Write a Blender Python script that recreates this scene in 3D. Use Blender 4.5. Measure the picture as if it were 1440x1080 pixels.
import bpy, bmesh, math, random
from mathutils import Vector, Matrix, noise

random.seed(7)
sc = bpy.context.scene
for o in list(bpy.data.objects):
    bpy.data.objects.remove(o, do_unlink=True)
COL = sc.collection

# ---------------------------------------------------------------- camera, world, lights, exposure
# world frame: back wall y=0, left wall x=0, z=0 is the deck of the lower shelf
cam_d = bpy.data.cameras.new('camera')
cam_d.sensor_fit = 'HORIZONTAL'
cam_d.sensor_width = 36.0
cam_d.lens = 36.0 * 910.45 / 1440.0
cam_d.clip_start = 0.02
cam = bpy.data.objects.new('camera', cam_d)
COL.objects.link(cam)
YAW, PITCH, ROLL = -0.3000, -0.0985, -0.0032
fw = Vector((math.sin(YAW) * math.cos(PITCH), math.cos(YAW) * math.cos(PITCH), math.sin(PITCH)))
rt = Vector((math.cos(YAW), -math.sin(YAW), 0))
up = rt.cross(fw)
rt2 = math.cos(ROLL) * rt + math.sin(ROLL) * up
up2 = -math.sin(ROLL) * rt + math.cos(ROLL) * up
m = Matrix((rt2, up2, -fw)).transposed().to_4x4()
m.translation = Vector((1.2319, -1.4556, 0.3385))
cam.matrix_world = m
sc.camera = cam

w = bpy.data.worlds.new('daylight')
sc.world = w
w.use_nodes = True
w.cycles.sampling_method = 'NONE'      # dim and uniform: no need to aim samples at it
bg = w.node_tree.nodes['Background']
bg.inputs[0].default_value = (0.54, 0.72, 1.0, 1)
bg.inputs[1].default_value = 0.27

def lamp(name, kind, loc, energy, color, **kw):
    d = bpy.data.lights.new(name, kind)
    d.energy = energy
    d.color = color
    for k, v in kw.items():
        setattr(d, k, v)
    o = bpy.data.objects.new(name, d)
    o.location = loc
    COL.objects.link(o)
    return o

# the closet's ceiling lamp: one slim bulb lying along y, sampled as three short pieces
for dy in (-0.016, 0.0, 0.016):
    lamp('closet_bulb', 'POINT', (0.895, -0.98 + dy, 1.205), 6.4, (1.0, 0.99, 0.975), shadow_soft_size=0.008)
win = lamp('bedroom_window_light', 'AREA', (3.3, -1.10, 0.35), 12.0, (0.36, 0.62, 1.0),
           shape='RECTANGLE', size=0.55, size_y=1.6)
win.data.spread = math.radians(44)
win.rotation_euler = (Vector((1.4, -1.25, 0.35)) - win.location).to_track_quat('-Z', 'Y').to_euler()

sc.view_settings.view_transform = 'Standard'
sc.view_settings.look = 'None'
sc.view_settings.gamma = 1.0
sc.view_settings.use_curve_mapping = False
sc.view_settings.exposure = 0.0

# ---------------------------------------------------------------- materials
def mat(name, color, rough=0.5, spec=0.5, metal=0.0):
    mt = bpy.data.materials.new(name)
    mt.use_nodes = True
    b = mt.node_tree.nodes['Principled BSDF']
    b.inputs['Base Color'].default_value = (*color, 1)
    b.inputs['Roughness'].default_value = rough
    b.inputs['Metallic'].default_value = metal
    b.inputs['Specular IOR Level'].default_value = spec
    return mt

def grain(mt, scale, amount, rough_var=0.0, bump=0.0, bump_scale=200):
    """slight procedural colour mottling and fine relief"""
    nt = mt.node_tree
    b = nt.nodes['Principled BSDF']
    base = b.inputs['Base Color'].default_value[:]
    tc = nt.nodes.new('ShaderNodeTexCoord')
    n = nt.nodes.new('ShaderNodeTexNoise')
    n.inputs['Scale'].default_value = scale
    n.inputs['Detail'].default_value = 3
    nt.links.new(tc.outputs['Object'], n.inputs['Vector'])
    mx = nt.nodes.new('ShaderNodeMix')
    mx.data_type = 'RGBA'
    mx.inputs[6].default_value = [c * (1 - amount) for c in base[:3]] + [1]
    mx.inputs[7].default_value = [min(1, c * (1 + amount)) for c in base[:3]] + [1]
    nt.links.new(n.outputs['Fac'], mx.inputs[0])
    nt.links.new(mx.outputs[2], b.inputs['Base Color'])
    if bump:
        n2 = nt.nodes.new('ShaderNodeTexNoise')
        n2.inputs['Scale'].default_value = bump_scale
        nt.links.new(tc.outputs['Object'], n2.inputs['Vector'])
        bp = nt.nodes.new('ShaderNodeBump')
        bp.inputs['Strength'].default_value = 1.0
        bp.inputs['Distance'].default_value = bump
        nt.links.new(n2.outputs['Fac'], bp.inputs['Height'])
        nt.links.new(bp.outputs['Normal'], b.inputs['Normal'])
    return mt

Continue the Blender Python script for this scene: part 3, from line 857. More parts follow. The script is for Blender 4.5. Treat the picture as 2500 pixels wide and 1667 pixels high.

...

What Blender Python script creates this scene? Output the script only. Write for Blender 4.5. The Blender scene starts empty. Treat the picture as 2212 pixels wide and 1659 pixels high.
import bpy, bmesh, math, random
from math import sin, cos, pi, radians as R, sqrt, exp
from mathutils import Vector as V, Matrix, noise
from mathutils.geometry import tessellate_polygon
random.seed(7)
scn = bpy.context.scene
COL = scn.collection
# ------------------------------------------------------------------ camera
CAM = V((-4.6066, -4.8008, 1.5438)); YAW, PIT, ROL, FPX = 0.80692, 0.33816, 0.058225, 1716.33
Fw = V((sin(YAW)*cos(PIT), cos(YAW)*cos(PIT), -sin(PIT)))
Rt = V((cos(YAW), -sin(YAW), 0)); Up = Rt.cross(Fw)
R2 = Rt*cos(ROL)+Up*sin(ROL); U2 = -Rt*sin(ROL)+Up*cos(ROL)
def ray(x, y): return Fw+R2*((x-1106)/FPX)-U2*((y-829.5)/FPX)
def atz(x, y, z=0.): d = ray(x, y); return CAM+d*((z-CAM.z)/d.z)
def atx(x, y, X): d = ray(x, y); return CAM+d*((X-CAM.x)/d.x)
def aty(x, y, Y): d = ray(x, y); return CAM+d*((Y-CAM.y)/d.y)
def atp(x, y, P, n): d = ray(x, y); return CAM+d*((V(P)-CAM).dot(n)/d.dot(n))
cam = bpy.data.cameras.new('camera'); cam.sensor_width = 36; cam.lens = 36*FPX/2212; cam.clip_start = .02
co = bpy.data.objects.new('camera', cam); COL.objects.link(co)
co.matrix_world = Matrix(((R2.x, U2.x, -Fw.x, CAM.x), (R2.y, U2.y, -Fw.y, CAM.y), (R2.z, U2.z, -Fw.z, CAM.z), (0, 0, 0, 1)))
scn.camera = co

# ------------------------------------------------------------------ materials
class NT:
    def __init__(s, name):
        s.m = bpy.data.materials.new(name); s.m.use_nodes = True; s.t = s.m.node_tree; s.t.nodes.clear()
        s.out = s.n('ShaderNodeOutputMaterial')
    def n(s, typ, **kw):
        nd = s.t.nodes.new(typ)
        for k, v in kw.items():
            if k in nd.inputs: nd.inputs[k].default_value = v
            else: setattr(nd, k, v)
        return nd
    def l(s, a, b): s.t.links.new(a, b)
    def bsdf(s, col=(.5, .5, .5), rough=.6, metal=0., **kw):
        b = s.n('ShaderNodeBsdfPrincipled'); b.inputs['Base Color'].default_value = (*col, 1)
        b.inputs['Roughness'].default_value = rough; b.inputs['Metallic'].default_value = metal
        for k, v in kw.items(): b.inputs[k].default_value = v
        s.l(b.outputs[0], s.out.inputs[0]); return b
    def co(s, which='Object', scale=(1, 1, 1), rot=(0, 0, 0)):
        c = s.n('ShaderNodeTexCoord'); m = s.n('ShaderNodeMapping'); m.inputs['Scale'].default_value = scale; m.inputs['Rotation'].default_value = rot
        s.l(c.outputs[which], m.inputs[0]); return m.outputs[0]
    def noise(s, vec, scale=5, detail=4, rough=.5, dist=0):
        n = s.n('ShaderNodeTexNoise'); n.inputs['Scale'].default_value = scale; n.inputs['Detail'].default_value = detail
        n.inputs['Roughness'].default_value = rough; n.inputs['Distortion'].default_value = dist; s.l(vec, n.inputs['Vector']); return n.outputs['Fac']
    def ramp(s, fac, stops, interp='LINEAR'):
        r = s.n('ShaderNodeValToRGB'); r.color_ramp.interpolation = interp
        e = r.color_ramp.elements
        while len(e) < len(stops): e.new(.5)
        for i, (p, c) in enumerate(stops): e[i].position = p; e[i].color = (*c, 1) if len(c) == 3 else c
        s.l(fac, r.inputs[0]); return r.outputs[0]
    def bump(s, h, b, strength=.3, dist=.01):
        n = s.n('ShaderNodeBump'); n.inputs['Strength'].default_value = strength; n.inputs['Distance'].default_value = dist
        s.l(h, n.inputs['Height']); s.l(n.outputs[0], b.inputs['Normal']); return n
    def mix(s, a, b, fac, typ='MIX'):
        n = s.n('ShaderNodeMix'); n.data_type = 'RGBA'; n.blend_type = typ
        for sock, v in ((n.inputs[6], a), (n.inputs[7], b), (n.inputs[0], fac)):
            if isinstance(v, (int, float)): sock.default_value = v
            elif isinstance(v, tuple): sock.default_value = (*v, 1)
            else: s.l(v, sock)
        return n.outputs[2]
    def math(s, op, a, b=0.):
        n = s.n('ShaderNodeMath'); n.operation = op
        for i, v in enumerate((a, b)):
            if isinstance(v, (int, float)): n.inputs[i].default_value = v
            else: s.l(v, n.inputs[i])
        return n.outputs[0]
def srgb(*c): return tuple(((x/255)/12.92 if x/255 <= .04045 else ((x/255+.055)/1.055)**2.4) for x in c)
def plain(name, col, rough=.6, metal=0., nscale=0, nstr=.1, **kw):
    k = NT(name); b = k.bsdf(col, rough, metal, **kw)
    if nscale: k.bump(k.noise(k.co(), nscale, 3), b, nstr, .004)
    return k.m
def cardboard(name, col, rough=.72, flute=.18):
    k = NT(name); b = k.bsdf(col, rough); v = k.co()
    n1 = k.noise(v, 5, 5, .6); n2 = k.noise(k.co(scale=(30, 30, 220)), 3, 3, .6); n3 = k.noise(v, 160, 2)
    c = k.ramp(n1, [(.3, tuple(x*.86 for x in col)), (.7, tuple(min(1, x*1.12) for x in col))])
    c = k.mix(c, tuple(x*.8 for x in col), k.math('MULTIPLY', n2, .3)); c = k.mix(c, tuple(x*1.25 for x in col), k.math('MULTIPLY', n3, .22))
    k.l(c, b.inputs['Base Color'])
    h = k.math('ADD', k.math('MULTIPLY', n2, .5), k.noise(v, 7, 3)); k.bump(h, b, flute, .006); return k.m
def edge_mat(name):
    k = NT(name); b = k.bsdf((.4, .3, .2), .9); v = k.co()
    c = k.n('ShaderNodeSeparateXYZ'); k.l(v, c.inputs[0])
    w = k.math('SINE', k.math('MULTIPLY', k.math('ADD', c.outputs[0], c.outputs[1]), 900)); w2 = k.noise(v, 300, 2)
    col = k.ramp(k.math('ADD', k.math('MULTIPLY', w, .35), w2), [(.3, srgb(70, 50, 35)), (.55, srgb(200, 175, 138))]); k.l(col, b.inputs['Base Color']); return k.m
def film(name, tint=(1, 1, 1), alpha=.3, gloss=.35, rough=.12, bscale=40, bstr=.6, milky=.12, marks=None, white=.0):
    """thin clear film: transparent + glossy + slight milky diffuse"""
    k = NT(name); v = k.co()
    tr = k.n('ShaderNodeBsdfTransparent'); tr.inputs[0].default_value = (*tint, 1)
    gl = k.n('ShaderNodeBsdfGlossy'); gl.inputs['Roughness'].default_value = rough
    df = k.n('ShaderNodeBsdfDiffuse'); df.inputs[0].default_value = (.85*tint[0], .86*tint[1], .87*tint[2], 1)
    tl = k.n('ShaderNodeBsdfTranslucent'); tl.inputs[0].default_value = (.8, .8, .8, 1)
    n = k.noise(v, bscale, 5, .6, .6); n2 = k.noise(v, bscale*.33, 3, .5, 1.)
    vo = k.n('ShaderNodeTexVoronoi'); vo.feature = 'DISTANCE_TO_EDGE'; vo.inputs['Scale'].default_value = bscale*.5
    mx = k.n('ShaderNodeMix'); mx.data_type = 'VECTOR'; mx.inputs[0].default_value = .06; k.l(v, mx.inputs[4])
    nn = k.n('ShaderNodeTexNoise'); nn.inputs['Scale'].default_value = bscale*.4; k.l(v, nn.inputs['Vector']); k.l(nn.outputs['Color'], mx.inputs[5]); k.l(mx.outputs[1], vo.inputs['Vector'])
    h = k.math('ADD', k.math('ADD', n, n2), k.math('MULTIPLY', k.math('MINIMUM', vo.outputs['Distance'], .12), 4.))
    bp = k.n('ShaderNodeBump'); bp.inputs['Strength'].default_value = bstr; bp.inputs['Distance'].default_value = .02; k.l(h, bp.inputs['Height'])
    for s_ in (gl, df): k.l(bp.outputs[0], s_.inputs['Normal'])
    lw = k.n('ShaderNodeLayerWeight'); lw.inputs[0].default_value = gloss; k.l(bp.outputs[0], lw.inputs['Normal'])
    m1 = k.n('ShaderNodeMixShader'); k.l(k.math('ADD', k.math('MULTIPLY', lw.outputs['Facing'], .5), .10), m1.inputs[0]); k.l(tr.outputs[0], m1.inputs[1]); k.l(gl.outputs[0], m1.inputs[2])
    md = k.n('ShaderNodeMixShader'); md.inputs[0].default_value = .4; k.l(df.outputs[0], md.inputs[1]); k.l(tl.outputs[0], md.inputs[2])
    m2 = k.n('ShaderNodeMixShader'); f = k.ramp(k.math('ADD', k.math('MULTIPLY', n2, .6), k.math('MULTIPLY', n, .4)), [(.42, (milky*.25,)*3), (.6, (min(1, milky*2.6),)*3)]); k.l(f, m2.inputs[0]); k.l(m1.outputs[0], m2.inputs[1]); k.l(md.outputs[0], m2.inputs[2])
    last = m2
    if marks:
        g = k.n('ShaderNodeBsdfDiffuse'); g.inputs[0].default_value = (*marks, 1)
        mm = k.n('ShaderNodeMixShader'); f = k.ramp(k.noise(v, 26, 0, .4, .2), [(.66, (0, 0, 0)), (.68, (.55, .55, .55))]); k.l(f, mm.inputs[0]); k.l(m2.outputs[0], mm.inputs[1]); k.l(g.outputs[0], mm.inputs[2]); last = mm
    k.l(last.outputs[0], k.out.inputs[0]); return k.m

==

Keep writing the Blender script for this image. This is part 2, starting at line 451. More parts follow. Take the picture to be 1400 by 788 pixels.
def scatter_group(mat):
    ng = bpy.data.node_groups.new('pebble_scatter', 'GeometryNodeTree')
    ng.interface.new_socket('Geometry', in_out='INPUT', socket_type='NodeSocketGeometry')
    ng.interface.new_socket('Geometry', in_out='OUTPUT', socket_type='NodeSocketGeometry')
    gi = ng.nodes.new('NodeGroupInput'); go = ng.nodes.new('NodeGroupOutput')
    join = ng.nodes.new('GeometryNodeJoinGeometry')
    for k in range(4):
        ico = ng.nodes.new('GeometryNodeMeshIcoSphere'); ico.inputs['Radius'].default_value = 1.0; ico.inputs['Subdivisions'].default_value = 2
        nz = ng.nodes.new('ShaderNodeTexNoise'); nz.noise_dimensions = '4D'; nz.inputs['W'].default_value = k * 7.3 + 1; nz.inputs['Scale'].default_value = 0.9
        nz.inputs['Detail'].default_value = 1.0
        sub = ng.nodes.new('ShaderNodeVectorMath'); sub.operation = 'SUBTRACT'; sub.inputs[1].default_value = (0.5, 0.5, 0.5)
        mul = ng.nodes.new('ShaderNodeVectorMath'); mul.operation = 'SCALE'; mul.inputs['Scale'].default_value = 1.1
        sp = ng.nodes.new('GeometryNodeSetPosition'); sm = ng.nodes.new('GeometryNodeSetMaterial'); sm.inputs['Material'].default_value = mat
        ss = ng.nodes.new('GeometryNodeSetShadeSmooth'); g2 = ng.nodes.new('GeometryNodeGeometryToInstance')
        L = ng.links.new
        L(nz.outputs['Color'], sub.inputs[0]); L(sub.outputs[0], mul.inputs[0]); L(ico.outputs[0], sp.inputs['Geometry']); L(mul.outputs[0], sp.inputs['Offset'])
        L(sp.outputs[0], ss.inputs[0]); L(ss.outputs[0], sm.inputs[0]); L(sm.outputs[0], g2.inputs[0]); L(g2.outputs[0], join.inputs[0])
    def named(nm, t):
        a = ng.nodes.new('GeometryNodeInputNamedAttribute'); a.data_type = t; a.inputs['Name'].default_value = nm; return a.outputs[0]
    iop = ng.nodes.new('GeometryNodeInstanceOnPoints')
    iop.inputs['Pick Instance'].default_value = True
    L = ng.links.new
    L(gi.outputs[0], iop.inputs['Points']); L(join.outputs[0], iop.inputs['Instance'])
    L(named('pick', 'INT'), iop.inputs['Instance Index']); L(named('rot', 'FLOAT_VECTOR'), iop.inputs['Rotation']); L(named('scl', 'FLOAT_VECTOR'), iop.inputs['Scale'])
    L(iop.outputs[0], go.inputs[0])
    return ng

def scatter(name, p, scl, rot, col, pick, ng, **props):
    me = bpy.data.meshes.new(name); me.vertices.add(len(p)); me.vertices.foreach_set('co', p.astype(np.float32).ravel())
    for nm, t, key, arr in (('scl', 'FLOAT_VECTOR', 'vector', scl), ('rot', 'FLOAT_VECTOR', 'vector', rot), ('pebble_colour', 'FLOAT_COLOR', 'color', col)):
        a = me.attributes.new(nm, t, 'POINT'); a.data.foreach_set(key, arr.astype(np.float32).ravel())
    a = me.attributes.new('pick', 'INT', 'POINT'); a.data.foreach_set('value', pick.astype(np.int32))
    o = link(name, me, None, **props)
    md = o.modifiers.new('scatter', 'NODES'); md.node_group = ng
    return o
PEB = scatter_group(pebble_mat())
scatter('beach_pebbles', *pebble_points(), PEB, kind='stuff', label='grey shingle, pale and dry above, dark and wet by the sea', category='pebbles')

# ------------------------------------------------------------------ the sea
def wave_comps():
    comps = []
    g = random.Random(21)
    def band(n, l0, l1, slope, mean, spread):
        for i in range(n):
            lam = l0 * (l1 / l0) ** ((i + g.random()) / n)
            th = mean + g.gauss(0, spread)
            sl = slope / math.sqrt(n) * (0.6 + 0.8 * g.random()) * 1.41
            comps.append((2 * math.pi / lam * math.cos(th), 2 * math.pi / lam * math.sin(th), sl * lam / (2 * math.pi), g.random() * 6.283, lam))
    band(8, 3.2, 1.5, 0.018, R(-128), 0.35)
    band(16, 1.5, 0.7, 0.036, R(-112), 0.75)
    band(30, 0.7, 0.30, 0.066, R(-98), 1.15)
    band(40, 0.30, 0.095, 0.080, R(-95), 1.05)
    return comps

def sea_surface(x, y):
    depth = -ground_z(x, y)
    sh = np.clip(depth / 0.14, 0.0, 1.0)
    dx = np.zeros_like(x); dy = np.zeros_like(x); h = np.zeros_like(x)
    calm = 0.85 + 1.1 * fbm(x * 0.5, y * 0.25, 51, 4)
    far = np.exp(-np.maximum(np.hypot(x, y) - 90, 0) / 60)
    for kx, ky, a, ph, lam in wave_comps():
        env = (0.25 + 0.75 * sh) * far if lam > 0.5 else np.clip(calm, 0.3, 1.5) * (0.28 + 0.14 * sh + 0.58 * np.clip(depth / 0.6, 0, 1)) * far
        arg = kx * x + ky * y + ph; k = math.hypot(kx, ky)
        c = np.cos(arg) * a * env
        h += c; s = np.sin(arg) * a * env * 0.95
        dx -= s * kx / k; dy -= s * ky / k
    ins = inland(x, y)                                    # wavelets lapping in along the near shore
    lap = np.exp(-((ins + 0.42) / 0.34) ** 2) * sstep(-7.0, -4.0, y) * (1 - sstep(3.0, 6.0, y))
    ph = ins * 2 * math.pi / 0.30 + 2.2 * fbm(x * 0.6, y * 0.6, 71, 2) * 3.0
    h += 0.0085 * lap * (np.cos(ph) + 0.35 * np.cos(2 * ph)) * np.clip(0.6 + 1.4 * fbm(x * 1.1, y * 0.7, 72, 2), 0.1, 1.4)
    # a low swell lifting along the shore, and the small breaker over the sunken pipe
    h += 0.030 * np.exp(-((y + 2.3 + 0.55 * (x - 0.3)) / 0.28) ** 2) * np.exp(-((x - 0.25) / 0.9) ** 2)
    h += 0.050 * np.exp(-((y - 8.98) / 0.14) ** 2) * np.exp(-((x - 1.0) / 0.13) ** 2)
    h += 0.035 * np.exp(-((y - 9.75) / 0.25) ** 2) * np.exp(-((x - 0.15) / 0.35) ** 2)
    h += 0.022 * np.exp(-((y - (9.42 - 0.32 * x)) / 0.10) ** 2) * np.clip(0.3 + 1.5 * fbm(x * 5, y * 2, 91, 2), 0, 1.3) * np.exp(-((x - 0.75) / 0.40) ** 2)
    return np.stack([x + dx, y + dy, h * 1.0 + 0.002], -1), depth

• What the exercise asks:
Set down, exactly and alone, the run of lines from the line that has "What Blender Python" to the line that has "scn.camera = co".

• Written solution:
What Blender Python script creates this scene? Output the script only. Write for Blender 4.5. The Blender scene starts empty. Treat the picture as 2212 pixels wide and 1659 pixels high.
import bpy, bmesh, math, random
from math import sin, cos, pi, radians as R, sqrt, exp
from mathutils import Vector as V, Matrix, noise
from mathutils.geometry import tessellate_polygon
random.seed(7)
scn = bpy.context.scene
COL = scn.collection
# ------------------------------------------------------------------ camera
CAM = V((-4.6066, -4.8008, 1.5438)); YAW, PIT, ROL, FPX = 0.80692, 0.33816, 0.058225, 1716.33
Fw = V((sin(YAW)*cos(PIT), cos(YAW)*cos(PIT), -sin(PIT)))
Rt = V((cos(YAW), -sin(YAW), 0)); Up = Rt.cross(Fw)
R2 = Rt*cos(ROL)+Up*sin(ROL); U2 = -Rt*sin(ROL)+Up*cos(ROL)
def ray(x, y): return Fw+R2*((x-1106)/FPX)-U2*((y-829.5)/FPX)
def atz(x, y, z=0.): d = ray(x, y); return CAM+d*((z-CAM.z)/d.z)
def atx(x, y, X): d = ray(x, y); return CAM+d*((X-CAM.x)/d.x)
def aty(x, y, Y): d = ray(x, y); return CAM+d*((Y-CAM.y)/d.y)
def atp(x, y, P, n): d = ray(x, y); return CAM+d*((V(P)-CAM).dot(n)/d.dot(n))
cam = bpy.data.cameras.new('camera'); cam.sensor_width = 36; cam.lens = 36*FPX/2212; cam.clip_start = .02
co = bpy.data.objects.new('camera', cam); COL.objects.link(co)
co.matrix_world = Matrix(((R2.x, U2.x, -Fw.x, CAM.x), (R2.y, U2.y, -Fw.y, CAM.y), (R2.z, U2.z, -Fw.z, CAM.z), (0, 0, 0, 1)))
scn.camera = co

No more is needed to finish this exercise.